Look through the entries and report how many lines include the word "script". Give the number alone.
# Start of MATERIAL PROVIDED
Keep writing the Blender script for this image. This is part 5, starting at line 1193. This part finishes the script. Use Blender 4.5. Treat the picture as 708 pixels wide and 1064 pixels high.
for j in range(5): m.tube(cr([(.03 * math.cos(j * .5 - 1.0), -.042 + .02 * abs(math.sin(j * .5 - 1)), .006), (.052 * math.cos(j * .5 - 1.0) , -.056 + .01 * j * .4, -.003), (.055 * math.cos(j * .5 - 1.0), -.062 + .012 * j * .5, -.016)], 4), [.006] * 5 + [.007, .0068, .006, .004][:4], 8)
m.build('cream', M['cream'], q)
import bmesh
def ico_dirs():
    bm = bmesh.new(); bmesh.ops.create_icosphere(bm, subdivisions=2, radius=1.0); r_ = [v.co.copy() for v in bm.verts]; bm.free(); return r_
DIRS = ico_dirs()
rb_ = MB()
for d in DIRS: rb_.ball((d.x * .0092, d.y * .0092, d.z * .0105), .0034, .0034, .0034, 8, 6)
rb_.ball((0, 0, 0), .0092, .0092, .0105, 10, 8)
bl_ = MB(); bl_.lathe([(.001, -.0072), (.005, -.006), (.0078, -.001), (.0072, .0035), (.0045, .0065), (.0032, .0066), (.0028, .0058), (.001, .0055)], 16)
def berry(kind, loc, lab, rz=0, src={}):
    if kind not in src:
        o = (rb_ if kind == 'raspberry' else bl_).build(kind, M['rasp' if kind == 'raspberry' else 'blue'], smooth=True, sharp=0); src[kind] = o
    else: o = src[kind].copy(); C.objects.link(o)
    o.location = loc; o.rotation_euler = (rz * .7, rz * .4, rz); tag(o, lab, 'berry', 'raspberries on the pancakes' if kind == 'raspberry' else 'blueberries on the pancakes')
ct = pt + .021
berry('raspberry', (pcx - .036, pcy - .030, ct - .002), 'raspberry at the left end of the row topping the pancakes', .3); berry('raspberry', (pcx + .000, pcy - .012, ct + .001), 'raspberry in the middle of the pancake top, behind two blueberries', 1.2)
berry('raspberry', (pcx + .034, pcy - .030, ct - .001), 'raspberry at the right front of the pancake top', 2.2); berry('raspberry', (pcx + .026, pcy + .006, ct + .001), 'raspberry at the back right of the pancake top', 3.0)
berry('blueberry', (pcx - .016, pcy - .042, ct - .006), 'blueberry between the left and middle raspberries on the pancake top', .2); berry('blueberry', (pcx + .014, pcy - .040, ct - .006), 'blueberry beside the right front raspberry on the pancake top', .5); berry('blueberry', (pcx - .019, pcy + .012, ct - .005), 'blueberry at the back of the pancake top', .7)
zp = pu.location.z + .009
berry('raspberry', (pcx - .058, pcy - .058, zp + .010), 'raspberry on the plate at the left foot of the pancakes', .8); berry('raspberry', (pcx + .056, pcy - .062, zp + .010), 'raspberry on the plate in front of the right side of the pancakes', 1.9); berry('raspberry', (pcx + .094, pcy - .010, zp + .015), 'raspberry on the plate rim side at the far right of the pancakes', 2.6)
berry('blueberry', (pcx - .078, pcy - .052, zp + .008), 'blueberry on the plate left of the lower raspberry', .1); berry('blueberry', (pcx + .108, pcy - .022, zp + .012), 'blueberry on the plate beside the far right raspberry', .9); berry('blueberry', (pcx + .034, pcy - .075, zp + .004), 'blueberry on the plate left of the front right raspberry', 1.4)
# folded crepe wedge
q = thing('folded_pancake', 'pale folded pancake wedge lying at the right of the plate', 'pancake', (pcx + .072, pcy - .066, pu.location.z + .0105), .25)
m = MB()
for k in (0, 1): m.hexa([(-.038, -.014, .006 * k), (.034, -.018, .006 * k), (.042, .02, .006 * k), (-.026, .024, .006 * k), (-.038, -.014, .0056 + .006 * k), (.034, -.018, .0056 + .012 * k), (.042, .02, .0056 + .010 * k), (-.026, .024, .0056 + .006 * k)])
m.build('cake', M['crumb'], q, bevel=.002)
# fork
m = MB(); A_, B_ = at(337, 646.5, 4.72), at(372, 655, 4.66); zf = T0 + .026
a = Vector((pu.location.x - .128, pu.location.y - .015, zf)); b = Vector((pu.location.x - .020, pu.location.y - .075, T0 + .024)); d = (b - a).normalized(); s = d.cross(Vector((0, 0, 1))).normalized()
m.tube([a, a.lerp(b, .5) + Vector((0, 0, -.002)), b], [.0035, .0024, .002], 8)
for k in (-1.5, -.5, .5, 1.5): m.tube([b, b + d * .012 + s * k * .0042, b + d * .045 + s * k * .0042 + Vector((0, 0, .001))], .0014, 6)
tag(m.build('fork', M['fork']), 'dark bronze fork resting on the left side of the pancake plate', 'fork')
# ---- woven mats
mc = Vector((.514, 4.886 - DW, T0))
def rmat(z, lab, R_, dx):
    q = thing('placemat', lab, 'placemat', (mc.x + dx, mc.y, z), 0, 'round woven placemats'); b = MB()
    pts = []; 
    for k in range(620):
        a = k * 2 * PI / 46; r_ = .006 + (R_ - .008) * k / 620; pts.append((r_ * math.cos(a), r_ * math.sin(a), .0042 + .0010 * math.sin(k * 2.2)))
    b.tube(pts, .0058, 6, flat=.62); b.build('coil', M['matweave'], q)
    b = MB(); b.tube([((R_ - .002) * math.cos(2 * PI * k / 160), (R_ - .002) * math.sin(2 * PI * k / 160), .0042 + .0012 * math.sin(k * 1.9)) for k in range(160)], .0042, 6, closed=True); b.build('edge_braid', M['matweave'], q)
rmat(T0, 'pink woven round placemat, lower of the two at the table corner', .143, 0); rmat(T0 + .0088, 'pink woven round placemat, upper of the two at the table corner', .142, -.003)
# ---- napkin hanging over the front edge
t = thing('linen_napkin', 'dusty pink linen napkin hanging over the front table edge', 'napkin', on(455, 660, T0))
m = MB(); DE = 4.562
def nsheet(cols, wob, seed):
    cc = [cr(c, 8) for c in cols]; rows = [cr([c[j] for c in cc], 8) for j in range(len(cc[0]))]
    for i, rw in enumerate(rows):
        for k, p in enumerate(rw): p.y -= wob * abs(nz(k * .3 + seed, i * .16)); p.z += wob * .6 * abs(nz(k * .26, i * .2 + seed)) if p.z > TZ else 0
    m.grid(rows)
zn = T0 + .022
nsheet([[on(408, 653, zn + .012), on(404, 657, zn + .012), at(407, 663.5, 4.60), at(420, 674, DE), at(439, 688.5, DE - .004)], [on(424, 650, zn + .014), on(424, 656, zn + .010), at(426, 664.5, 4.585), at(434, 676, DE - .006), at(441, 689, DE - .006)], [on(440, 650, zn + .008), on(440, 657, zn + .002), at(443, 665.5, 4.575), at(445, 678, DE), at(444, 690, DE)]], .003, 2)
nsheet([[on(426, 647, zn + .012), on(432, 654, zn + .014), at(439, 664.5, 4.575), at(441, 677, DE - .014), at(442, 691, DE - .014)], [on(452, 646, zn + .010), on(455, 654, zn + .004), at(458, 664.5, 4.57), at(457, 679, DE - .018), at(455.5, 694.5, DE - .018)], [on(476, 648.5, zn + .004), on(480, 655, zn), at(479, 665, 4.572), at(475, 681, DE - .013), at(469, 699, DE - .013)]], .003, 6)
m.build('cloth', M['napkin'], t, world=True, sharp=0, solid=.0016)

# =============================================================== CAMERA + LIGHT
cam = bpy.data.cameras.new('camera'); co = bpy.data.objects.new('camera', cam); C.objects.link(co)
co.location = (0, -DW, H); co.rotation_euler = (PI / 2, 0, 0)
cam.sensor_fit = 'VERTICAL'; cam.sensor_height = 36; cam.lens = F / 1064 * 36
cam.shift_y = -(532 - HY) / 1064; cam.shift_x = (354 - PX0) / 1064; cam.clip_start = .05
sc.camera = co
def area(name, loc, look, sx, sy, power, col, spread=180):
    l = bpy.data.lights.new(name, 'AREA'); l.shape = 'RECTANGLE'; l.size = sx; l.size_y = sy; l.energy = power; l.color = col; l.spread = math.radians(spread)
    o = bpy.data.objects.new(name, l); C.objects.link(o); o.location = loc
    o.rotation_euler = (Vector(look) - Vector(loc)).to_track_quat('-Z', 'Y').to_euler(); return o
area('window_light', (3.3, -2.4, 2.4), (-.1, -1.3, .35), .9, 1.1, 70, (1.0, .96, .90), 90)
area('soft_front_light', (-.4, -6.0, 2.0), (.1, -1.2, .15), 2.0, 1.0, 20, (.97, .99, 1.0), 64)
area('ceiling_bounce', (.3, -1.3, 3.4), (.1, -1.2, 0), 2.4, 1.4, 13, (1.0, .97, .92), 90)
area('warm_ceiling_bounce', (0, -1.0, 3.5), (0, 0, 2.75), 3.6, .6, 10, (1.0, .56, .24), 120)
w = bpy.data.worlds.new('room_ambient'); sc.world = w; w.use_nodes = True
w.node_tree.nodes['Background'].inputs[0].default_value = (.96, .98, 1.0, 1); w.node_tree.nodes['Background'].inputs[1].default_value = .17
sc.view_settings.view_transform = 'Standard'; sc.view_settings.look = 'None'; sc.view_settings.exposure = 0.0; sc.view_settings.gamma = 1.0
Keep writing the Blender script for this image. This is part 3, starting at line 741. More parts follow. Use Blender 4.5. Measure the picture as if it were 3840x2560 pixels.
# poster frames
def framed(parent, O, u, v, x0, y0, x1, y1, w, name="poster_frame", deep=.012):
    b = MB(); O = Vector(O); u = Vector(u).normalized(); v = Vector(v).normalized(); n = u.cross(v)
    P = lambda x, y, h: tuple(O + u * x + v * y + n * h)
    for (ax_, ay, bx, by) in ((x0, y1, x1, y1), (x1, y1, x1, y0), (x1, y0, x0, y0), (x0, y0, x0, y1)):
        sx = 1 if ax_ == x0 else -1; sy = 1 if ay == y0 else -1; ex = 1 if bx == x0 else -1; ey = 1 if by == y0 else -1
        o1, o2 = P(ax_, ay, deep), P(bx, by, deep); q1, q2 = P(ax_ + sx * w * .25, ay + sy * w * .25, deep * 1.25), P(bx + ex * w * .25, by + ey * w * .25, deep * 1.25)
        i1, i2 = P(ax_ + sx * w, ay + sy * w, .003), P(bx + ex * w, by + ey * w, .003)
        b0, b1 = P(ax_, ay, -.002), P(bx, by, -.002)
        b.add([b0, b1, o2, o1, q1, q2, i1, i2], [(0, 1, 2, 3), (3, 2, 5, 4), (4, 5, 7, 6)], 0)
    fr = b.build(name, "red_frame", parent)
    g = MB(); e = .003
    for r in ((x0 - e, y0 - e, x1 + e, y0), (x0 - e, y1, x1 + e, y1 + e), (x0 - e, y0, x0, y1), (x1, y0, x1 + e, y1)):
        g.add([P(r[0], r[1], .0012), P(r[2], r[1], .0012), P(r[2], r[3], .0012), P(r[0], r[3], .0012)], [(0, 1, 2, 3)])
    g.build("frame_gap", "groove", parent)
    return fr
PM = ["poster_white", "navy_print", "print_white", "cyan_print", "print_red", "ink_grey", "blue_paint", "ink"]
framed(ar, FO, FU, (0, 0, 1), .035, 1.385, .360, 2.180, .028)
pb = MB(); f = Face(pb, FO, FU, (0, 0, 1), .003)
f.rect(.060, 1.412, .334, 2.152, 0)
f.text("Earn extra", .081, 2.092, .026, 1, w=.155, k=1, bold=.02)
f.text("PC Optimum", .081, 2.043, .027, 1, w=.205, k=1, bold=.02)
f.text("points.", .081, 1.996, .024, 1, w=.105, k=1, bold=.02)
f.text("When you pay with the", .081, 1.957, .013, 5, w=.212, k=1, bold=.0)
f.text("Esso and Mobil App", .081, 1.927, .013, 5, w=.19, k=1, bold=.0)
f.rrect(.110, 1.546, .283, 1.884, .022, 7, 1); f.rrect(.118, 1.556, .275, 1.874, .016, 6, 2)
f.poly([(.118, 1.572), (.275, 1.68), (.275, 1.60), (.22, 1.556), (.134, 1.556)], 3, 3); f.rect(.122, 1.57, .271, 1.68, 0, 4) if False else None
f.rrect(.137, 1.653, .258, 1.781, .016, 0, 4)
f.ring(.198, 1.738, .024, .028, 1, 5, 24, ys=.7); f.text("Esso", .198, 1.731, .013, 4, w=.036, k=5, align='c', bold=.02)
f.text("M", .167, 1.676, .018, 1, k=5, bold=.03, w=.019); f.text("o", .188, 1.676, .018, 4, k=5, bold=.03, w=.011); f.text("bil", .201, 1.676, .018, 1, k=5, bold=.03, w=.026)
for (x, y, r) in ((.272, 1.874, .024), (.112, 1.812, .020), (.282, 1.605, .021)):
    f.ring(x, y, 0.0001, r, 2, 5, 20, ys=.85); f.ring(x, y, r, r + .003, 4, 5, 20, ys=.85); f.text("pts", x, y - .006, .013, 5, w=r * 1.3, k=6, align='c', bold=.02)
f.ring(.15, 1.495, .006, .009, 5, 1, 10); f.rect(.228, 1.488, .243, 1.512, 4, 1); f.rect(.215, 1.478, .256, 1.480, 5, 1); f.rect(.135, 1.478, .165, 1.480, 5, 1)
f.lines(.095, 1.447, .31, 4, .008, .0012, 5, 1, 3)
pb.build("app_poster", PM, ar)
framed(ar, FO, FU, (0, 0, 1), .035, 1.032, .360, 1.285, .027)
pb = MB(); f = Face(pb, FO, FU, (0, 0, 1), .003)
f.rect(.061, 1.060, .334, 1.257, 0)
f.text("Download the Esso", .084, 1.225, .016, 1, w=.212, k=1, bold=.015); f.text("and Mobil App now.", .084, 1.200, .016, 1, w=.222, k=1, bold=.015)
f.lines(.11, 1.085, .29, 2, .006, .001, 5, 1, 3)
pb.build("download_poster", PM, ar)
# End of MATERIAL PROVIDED
▶ COMPLETE ANSWER
2